• **EXERCISE BRIEF**: For this exercise, repeat all of the material verbatim apart from its images.
# # # # #
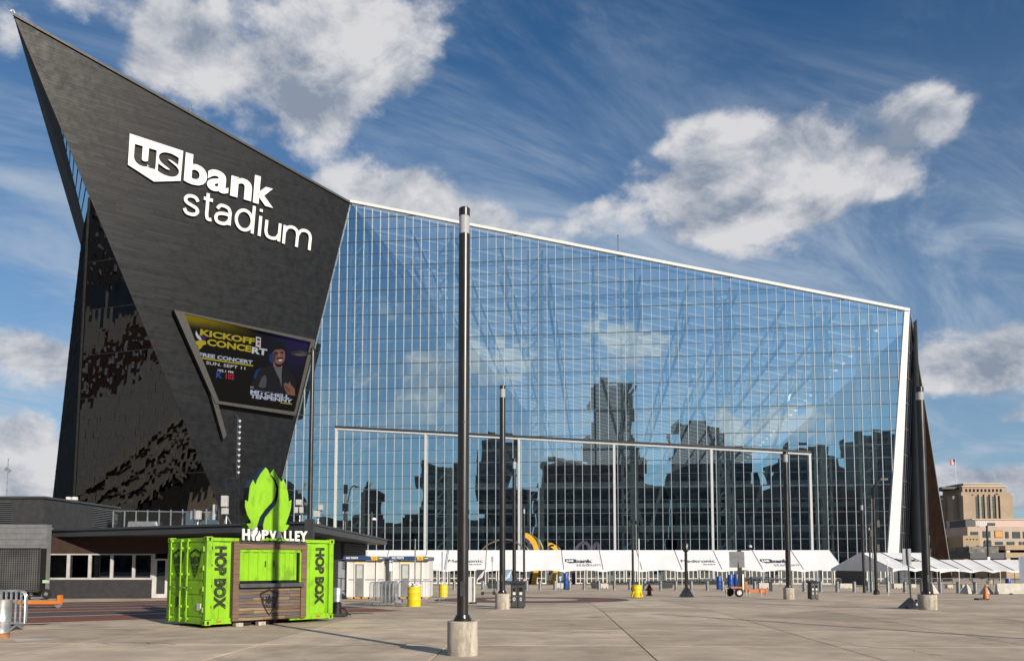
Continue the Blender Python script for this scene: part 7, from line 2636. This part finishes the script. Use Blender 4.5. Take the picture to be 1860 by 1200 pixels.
def sculptures():
    # gold and purple arched ribbons rising through the tents
    mgold = M('sculpture_gold', (.62, .36, .035), .35, .1, var=.06)
    mpur = M('sculpture_purple', (.045, .035, .065), .4, var=.1)
    mbr = M('sculpture_bronze', (.14, .11, .075), .4, .3, var=.15)
    def ribbon(name, pts, w, th, mat, par, side):
        """curved band through pixel points at one depth; w = width in depth, th = face thickness"""
        mb = MB()
        n = len(pts)
        vs, fs = [], []
        for i, p in enumerate(pts):
            t_ = pts[min(i + 1, n - 1)] - pts[max(i - 1, 0)]
            t_.y = 0; t_.normalize()
            nn = Vector((-t_.z, 0, t_.x)) * th * (1 - .5 * abs(2 * i / (n - 1) - 1) * 0)
            for a, b in ((-1, 0), (1, 0), (1, 1), (-1, 1)):
                vs.append(p + nn * a * .5 + Vector((0, w * b, 0)))
        for i in range(n - 1):
            for k in range(4):
                fs.append((i * 4 + k, i * 4 + (k + 1) % 4, i * 4 + 4 + (k + 1) % 4, i * 4 + 4 + k))
        fs += [(3, 2, 1, 0), tuple((n - 1) * 4 + k for k in range(4))]
        return mb.add(vs, fs).build(name, mat, par, smooth=True)
    Y = 138.0
    def arc(px):
        out = []
        P_ = [at(x, y, Y) for x, y in px]
        for i in range(len(P_) - 1):
            for s in range(5):
                t = s / 5
                p0, p1, p2, p3 = P_[max(i - 1, 0)], P_[i], P_[i + 1], P_[min(i + 2, len(P_) - 1)]
                out.append(.5 * ((2 * p1) + (p2 - p0) * t + (2 * p0 - 5 * p1 + 4 * p2 - p3) * t * t + (3 * p1 - p0 - 3 * p2 + p3) * t ** 3))
        return out + [P_[-1]]
    def loc(pts, o):
        return [p - o for p in pts]
    for label, layers in (
        ('large gold arched ribbon sculpture with purple inner face behind the tents', (('gold_face', [(966, 1062), (972, 1045), (975, 1020), (974, 997), (968, 982), (960, 974), (953, 971)], 1.0, .85, mgold), ('purple_back', [(962, 1062), (968, 1020), (963, 992), (955, 978)], 1.6, .4, mpur))),
        ('wide bronze arched ribbon sculpture left of the gold one', (('bronze_arch', [(874, 1000), (884, 990), (900, 982), (918, 979), (934, 982), (946, 991), (952, 1004)], 1.2, .22, mbr),)),
        ('smaller gold ribbon sculpture right of the large gold arch', (('gold_face', [(1002, 1062), (1008, 1040), (1013, 1015), (1010, 998), (1003, 990), (996, 989)], .9, .7, mgold), ('bronze_back', [(994, 1000), (999, 991), (1006, 990)], 1.5, .3, mbr))),
        ('dark purple arched ribbon sculpture behind the us bank tent print', (('purple_arch', [(1042, 1062), (1042, 1030), (1046, 1000), (1053, 988), (1062, 985), (1069, 990), (1072, 1004)], 1.1, .5, mpur),)),
        ('small dark purple curved piece right of the purple arch', (('purple_piece', [(1078, 1003), (1080, 990), (1086, 987), (1088, 1003)], .8, .5, mpur),))):
        o = arc(layers[0][1])[0].copy(); o.z = gz(Y)
        t = thing('ribbon_sculpture', label, 'sculpture', o, 0, 'arched ribbon sculptures')
        for nm, px, w, th, mt in layers:
            ribbon(nm, loc(arc(px), o), w, th, mt, t, 1)
    # patterned banners under the tents
    for label, px, mt in (('patterned purple and white banner panel under the tent left of the scooter', 873, mpur), ('blue and white striped banner panel behind the second lamp post', 922, M('banner_blue', (.12, .25, .38), .6))):
        b = at(px, 1060, 112.0); b.z = gz(112)
        t = thing('banner', label, 'banner', b)
        MB().box(-.55, .55, -.03, .03, .7, 2.2).build('cloth', mt, t)
        for i in range(5):
            MB().beam((-.5 + i * .17, -.04, .75 + i * .1), (-.1 + i * .14, -.04, 1.4 + i * .16), .02, .12).build('stripe', m_white, t)
        for x in (-.55, .55):
            MB().tube((x, 0, 0), (x, 0, 2.3), .03, n=6).build('post', m_steel, t)
sculptures()

def roof_bits():
    # lightning rods and beacons on the stadium roof
    for label, px, py, yb in (('thin white beacon hook on the very tip of the prow', 27, 14, 28), ('short mast on the sloping black roof edge', 348, 188, 206)):
        p = pan(px, yb) - AN * .6
        t = thing('roof_mast', label, 'mast', p)
        h = (yb - py) * p.y / F
        if px < 100:
            MB().path([(0, 0, -.3), (.05, 0, h * .5), (-.1, 0, h * .85), (-.35, 0, h), (-.5, 0, h * .8)], .08, 6).build('hook', m_white, t)
            MB().lathe([(.12, 0), (.12, .2), (0, .22)], (-.5, 0, h * .7), 8).build('beacon', m_white, t)
        else:
            MB().tube((0, 0, -.5), (0, 0, h), .08, n=6).build('rod', m_steel, t)
            MB().box(-.15, .15, -.1, .1, h * .6, h).build('beacon', m_steel, t)
    p = fac(1123, 466) + FI * 1.0
    t = thing('roof_mast', 'hair thin mast above the white roof edge', 'mast', p)
    MB().tube((0, 0, -.5), (0, 0, 4.2), .05, n=6).build('rod', m_dark, t)
    MB().lathe([(.0, -.2), (.15, 0), (0, .2)], (0, 0, 4.2), 8).build('tip', m_dark, t)
    # mast on the far left skyline
    p = at(12, 905, 60); p.z = 5.9
    t = thing('whip_antenna', 'thin lattice antenna on the left edge above the plant room', 'antenna', p)
    MB().tube((0, 0, 0), (0, 0, zat(12, 832, p)), .04, n=6).build('mast', m_steel, t)
    MB().beam((-.2, 0, zat(12, 850, p)), (.2, 0, zat(12, 856, p)), .05, .25).build('aerial', m_steel, t)
    # shadow-casting neighbour of the lamps, standing just outside the right of the frame
    b = Vector((19.8, 11.0, 0))
    t = thing('lamp_post', 'black lamp post just outside the frame on the right, throwing the long shadow', 'lamp post', b, 0)
    MB().lathe([(.3, 0), (.3, .6), (0, .6)], n=20).build('concrete_drum', m_conc, t, smooth=True)
    MB().tube((0, 0, .6), (0, 0, 8.3), .105, n=16).build('pole', m_post, t, smooth=True)
roof_bits()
# # # # #
• **ANSWER BELOW**:
Continue the Blender Python script for this scene: part 7, from line 2636. This part finishes the script. Use Blender 4.5. Take the picture to be 1860 by 1200 pixels.
def sculptures():
    # gold and purple arched ribbons rising through the tents
    mgold = M('sculpture_gold', (.62, .36, .035), .35, .1, var=.06)
    mpur = M('sculpture_purple', (.045, .035, .065), .4, var=.1)
    mbr = M('sculpture_bronze', (.14, .11, .075), .4, .3, var=.15)
    def ribbon(name, pts, w, th, mat, par, side):
        """curved band through pixel points at one depth; w = width in depth, th = face thickness"""
        mb = MB()
        n = len(pts)
        vs, fs = [], []
        for i, p in enumerate(pts):
            t_ = pts[min(i + 1, n - 1)] - pts[max(i - 1, 0)]
            t_.y = 0; t_.normalize()
            nn = Vector((-t_.z, 0, t_.x)) * th * (1 - .5 * abs(2 * i / (n - 1) - 1) * 0)
            for a, b in ((-1, 0), (1, 0), (1, 1), (-1, 1)):
                vs.append(p + nn * a * .5 + Vector((0, w * b, 0)))
        for i in range(n - 1):
            for k in range(4):
                fs.append((i * 4 + k, i * 4 + (k + 1) % 4, i * 4 + 4 + (k + 1) % 4, i * 4 + 4 + k))
        fs += [(3, 2, 1, 0), tuple((n - 1) * 4 + k for k in range(4))]
        return mb.add(vs, fs).build(name, mat, par, smooth=True)
    Y = 138.0
    def arc(px):
        out = []
        P_ = [at(x, y, Y) for x, y in px]
        for i in range(len(P_) - 1):
            for s in range(5):
                t = s / 5
                p0, p1, p2, p3 = P_[max(i - 1, 0)], P_[i], P_[i + 1], P_[min(i + 2, len(P_) - 1)]
                out.append(.5 * ((2 * p1) + (p2 - p0) * t + (2 * p0 - 5 * p1 + 4 * p2 - p3) * t * t + (3 * p1 - p0 - 3 * p2 + p3) * t ** 3))
        return out + [P_[-1]]
    def loc(pts, o):
        return [p - o for p in pts]
    for label, layers in (
        ('large gold arched ribbon sculpture with purple inner face behind the tents', (('gold_face', [(966, 1062), (972, 1045), (975, 1020), (974, 997), (968, 982), (960, 974), (953, 971)], 1.0, .85, mgold), ('purple_back', [(962, 1062), (968, 1020), (963, 992), (955, 978)], 1.6, .4, mpur))),
        ('wide bronze arched ribbon sculpture left of the gold one', (('bronze_arch', [(874, 1000), (884, 990), (900, 982), (918, 979), (934, 982), (946, 991), (952, 1004)], 1.2, .22, mbr),)),
        ('smaller gold ribbon sculpture right of the large gold arch', (('gold_face', [(1002, 1062), (1008, 1040), (1013, 1015), (1010, 998), (1003, 990), (996, 989)], .9, .7, mgold), ('bronze_back', [(994, 1000), (999, 991), (1006, 990)], 1.5, .3, mbr))),
        ('dark purple arched ribbon sculpture behind the us bank tent print', (('purple_arch', [(1042, 1062), (1042, 1030), (1046, 1000), (1053, 988), (1062, 985), (1069, 990), (1072, 1004)], 1.1, .5, mpur),)),
        ('small dark purple curved piece right of the purple arch', (('purple_piece', [(1078, 1003), (1080, 990), (1086, 987), (1088, 1003)], .8, .5, mpur),))):
        o = arc(layers[0][1])[0].copy(); o.z = gz(Y)
        t = thing('ribbon_sculpture', label, 'sculpture', o, 0, 'arched ribbon sculptures')
        for nm, px, w, th, mt in layers:
            ribbon(nm, loc(arc(px), o), w, th, mt, t, 1)
    # patterned banners under the tents
    for label, px, mt in (('patterned purple and white banner panel under the tent left of the scooter', 873, mpur), ('blue and white striped banner panel behind the second lamp post', 922, M('banner_blue', (.12, .25, .38), .6))):
        b = at(px, 1060, 112.0); b.z = gz(112)
        t = thing('banner', label, 'banner', b)
        MB().box(-.55, .55, -.03, .03, .7, 2.2).build('cloth', mt, t)
        for i in range(5):
            MB().beam((-.5 + i * .17, -.04, .75 + i * .1), (-.1 + i * .14, -.04, 1.4 + i * .16), .02, .12).build('stripe', m_white, t)
        for x in (-.55, .55):
            MB().tube((x, 0, 0), (x, 0, 2.3), .03, n=6).build('post', m_steel, t)
sculptures()

def roof_bits():
    # lightning rods and beacons on the stadium roof
    for label, px, py, yb in (('thin white beacon hook on the very tip of the prow', 27, 14, 28), ('short mast on the sloping black roof edge', 348, 188, 206)):
        p = pan(px, yb) - AN * .6
        t = thing('roof_mast', label, 'mast', p)
        h = (yb - py) * p.y / F
        if px < 100:
            MB().path([(0, 0, -.3), (.05, 0, h * .5), (-.1, 0, h * .85), (-.35, 0, h), (-.5, 0, h * .8)], .08, 6).build('hook', m_white, t)
            MB().lathe([(.12, 0), (.12, .2), (0, .22)], (-.5, 0, h * .7), 8).build('beacon', m_white, t)
        else:
            MB().tube((0, 0, -.5), (0, 0, h), .08, n=6).build('rod', m_steel, t)
            MB().box(-.15, .15, -.1, .1, h * .6, h).build('beacon', m_steel, t)
    p = fac(1123, 466) + FI * 1.0
    t = thing('roof_mast', 'hair thin mast above the white roof edge', 'mast', p)
    MB().tube((0, 0, -.5), (0, 0, 4.2), .05, n=6).build('rod', m_dark, t)
    MB().lathe([(.0, -.2), (.15, 0), (0, .2)], (0, 0, 4.2), 8).build('tip', m_dark, t)
    # mast on the far left skyline
    p = at(12, 905, 60); p.z = 5.9
    t = thing('whip_antenna', 'thin lattice antenna on the left edge above the plant room', 'antenna', p)
    MB().tube((0, 0, 0), (0, 0, zat(12, 832, p)), .04, n=6).build('mast', m_steel, t)
    MB().beam((-.2, 0, zat(12, 850, p)), (.2, 0, zat(12, 856, p)), .05, .25).build('aerial', m_steel, t)
    # shadow-casting neighbour of the lamps, standing just outside the right of the frame
    b = Vector((19.8, 11.0, 0))
    t = thing('lamp_post', 'black lamp post just outside the frame on the right, throwing the long shadow', 'lamp post', b, 0)
    MB().lathe([(.3, 0), (.3, .6), (0, .6)], n=20).build('concrete_drum', m_conc, t, smooth=True)
    MB().tube((0, 0, .6), (0, 0, 8.3), .105, n=16).build('pole', m_post, t, smooth=True)
roof_bits()